Dans le film d’Olivier Mille, la Dixième Symphonie de Mahler dirigée par Boulez continue de se dérouler pendant qu’à l’image a lieu un changement de plan. On retrouve alors Boulez donnant son cours de direction musicale mais son corps semble toujours animé de la même présence, du même mouvement. Illustration cinématographique de la manière dont une musique composée il y a un siècle se transmet, via le corps d’un musicien vivant, à une nouvelle génération d’interprètes. La transmission musicale, explique Boulez, c’est aussi la puissance du geste donné par le bras du chef d’orchestre. « Il faut que votre géométrie de geste contienne tout ce que vous voulez entendre », insiste-t-il auprès de ses élèves : le juste moment, l’intensité de la note bien sûr, mais aussi son timbre et surtout, plus imperceptibles, sa tonicité, son intention.

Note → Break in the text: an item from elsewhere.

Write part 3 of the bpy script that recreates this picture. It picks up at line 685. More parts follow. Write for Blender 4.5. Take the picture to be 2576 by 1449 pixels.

Richard Leacock excelle à mettre en scène cette complexité du geste chez Stravinsky. D’autant que le corps du vieil homme se ratatine ; ses membres paraissent surdimensionnés. Par un cadrage serré de demi-profil, dans lequel buste et bras ouverts en direction de l’orchestre forment un triangle inscrit dans les limites de l’écran, Leacock parvient à filmer toute l’ampleur du geste du maître, en même temps que les moindres détails – mouvements d’épaule, tressaillement d’un doigt – qui donnent une indication aux musiciens. Il y a comme un télescopage des cultures dans ces scènes où Leacock verse la grande musique dans l’esprit des contre-cultures américaines des années soixante, qu’il a par ailleurs tant contribué à représenter. Stravinsky transmet par ses gestes une forme musicale apprise dans la vieille Europe à un jeune violoncelliste américain décontracté, pied sur chaise, lunettes noires sur le nez.

Cette capacité à s’inscrire dans un temps long, à restituer des musiques écrites il y a des siècles et désormais inscrites dans son corps, Stravinsky en livre le secret au soir de sa vie : « C’est très important d’attendre. Toute ma vie, j’ai attendu. Et je continue d’attendre ». Par-delà les querelles de formes, c’est peut-être cette attitude essentielle qui est à l’œuvre dans le processus de transmission musicale. « Bien sûr, quand on fait les bons gestes, cela marche quand même », dit Boulez à ses étudiants. « Mais en fait, ce n’est pas une question de gestes, c’est avant tout une question de sentir le temps ».